StegoOutputStream is used to write the message into the cover (source image) file. Here are the steps:

• On initialization, we need to provide the length of the data that we want to embed in the image.
• Based on this length, first it tries to calculate how many bits are required per pixel per color channel. As OpenStego supports only 24bpp images, we have maximum of 8 bits per color channel that we can use. But if data uses more that 3 bits, the original image will start loosing its color data, and it becomes easy for someone to find out that something is hidden inside the image.
• It creates the header data, which includes Magic String for OpenStego, number of bits used per channel, name of the message file, and other stuff like whether compression is used or not, whether data is encrypted or not, etc.
  
• This header data is prefixed to the original message data, so that it gets written first.
  
• After determining number of bits required per channel, it starts embedding data one byte at a time. For each input byte, it breaks it up in group of number of bits determined, and then updates the pixel's color value accordingly (lowest bits are updated).
• It maintains the position of the last pixel / color / bit that was updated, so that data for next byte is updated from there onwards.
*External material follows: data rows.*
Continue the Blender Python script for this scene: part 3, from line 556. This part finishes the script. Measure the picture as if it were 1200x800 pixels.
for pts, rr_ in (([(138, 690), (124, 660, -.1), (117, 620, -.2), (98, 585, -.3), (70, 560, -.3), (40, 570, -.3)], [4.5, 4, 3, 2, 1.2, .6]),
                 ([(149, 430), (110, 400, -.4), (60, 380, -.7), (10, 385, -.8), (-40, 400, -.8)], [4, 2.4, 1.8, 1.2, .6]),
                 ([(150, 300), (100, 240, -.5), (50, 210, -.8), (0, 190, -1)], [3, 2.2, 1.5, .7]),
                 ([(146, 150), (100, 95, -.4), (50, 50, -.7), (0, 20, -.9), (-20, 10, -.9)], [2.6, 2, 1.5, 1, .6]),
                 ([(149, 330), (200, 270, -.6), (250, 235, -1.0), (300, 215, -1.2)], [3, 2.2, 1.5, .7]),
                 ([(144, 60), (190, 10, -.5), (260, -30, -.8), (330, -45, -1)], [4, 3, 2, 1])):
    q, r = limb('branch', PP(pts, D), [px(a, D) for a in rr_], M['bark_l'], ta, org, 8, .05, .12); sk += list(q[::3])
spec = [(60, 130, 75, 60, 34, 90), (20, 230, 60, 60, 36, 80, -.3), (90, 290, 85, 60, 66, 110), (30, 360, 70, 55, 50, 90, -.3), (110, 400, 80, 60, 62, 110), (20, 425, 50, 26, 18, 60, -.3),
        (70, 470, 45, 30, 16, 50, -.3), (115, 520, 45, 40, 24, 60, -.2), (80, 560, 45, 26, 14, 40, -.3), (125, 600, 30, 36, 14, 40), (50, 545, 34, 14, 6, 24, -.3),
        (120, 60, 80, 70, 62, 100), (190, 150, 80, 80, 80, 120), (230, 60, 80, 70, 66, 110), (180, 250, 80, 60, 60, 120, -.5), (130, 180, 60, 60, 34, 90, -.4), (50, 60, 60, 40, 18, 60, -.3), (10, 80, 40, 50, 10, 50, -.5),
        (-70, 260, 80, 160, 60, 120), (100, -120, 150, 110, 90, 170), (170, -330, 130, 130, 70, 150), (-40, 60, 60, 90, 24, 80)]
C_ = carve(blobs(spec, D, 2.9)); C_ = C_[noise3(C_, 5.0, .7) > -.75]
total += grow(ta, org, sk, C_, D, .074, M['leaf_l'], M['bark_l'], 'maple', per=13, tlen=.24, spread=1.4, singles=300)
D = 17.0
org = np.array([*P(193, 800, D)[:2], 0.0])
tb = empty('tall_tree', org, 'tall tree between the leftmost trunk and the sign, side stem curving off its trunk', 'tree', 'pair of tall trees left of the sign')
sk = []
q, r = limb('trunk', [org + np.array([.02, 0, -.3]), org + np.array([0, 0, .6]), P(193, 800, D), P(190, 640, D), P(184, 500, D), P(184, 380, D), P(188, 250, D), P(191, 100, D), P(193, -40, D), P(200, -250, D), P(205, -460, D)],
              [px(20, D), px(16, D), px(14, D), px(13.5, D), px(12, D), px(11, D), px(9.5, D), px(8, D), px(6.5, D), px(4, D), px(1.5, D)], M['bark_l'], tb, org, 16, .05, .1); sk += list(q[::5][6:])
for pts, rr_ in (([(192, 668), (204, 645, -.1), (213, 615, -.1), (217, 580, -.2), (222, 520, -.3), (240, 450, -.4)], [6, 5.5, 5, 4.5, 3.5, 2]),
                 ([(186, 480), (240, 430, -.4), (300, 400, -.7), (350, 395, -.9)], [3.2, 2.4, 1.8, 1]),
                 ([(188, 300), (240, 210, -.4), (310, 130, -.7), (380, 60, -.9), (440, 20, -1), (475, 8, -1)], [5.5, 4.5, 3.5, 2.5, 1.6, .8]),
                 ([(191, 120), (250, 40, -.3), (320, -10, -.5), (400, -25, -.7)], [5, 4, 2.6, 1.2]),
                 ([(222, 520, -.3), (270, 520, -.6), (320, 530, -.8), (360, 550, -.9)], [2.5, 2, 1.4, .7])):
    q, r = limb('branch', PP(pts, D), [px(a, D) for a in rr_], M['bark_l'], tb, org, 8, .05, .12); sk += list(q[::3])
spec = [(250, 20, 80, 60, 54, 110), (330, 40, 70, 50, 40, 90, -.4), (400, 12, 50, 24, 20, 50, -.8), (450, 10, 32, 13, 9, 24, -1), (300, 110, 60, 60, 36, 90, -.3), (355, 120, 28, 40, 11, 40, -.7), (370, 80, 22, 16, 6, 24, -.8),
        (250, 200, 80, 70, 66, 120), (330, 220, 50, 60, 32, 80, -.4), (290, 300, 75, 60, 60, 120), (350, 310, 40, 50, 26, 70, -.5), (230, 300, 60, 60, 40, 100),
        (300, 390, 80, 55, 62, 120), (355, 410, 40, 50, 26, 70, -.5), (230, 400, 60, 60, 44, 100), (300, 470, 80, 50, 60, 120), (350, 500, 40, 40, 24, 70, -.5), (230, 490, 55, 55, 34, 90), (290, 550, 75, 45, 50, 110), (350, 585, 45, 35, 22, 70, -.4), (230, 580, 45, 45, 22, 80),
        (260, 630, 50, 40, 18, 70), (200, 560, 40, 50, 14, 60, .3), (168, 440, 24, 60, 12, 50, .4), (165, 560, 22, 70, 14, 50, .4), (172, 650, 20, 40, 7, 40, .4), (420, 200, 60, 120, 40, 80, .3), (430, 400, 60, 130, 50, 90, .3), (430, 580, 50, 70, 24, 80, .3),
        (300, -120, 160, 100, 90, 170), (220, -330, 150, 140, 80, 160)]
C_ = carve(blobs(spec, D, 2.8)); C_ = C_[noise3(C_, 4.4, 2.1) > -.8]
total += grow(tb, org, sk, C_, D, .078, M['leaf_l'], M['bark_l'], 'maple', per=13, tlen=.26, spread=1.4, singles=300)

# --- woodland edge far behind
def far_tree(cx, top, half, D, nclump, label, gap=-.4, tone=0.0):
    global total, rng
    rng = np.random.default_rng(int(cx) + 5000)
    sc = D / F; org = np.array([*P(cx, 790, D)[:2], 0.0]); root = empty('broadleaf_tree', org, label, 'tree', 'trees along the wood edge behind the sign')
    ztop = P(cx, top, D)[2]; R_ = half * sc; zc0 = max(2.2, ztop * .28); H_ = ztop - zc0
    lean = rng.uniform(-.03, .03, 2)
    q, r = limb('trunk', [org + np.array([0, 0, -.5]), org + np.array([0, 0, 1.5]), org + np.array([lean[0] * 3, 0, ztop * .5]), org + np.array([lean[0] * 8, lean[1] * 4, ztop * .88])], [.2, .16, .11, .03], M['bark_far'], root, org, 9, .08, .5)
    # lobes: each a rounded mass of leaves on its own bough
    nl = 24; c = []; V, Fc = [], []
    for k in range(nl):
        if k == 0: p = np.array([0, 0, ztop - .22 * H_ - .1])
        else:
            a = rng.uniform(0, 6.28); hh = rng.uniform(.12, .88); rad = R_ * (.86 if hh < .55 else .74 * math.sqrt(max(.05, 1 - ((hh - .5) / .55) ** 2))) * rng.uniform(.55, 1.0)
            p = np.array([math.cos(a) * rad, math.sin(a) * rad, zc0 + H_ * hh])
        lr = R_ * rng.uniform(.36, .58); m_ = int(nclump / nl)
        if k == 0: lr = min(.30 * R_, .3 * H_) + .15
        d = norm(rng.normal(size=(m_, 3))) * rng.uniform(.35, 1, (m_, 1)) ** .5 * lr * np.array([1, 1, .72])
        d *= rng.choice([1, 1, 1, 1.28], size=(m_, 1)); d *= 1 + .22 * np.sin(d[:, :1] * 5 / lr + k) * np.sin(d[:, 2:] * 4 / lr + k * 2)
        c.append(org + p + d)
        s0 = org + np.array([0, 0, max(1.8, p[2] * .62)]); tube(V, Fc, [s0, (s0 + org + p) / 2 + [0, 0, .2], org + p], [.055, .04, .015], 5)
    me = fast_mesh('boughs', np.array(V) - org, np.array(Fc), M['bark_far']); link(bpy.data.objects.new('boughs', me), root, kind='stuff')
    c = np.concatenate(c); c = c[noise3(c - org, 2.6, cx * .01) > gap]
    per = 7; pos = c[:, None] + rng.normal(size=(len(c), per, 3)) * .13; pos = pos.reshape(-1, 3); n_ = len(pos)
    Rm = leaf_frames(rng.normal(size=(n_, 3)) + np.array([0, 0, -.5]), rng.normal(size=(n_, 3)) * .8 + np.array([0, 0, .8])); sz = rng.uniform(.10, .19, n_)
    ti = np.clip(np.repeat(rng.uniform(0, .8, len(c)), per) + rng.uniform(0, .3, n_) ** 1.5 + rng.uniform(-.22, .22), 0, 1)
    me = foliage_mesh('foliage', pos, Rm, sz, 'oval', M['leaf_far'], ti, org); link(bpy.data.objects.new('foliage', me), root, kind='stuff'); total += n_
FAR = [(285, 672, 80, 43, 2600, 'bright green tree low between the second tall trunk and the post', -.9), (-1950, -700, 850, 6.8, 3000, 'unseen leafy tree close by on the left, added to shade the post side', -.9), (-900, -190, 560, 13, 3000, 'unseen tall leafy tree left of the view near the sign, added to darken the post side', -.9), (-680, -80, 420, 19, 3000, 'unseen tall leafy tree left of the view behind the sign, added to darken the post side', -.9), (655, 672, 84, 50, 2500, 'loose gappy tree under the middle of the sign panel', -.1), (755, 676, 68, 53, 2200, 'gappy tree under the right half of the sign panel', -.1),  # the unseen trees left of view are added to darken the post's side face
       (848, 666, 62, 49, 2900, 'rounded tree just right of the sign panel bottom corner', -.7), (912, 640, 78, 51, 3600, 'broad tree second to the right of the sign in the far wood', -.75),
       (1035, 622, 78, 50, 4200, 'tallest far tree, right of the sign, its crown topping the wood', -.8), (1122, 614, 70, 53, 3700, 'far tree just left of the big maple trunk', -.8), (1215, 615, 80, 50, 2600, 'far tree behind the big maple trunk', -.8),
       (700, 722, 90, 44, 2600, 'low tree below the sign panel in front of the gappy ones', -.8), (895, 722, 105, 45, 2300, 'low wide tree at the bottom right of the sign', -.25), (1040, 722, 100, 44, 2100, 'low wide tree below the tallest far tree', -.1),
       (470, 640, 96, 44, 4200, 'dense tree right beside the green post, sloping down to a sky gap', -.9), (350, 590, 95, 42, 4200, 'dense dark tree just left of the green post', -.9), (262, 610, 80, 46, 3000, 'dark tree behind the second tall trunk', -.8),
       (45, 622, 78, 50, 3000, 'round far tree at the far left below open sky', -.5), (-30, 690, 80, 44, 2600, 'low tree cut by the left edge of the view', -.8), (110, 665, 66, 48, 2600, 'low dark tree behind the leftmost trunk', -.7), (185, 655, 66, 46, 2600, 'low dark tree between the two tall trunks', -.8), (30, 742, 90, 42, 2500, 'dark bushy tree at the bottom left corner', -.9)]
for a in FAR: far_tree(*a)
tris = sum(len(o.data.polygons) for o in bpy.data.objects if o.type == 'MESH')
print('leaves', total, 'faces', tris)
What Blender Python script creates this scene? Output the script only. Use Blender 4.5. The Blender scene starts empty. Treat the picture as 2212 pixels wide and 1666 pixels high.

StegoInputStream is used to read the data back from the image. Following steps are used:

• Data is read from the image one byte at a time.
• First the header data is read and it is determined whether the image is a valid stego file or not (based on the existence of Magic String for OpenStego).
• The header data also contains the number of bits that were used per color channel while embedding the data.
• Based on the number of bits per color channel, that many number of lowest bits are read from each color channel of each pixel.
• Again, the position of the last pixel / color / bit that was read is maintained, so that data of next byte can be read from there onwards.

I'll talk about encryption of data in the next blog.

About Vapour Liquid Equilibrium project

I studied chemical engineering at the university. During that time, I had created a C program for performing Vapour Liquid Equilibrium (VLE) calculations (along with support to generate graphs). It was coded in Turbo C++ on DOS.

After graduating from the university, I got to know about open-source and felt that I should publish it on Sourceforge. Thus, my first open-source project came into existence. I converted the C code to Java, cleaned it up, and added documentation. The code is now well structured with support for easy extension.

VLE calculations involve two main things:

• Calculating Activity coefficient
• Calculating Fugacity coefficient

There are wide variety of methods available for calculating both of these. To keep the rest of the calculations generic, I first created Java interface files for Activity and Fugacity calculations (IActivityCalculator and IFugacityCalculator). For each method of calculation, we can implement these interfaces, and just update configuration files (activity.properties / fugacity.properties) to add the support for new method.

Currently, I have included support for:

Activity Calculators

1. Margule's Equations
2. Van Laar's Equations

Fugacity Calculators

1. Virial Equations
2. Redlich-Kwong Equation
3. Peng-Robinson Equation

New methods like UNIFAC, UNIQUAC, Wilson-NRTL, etc. can be added easily. I have lost touch with Chemical Engineering, and so it seems that there won't be any further updates to this project from my side.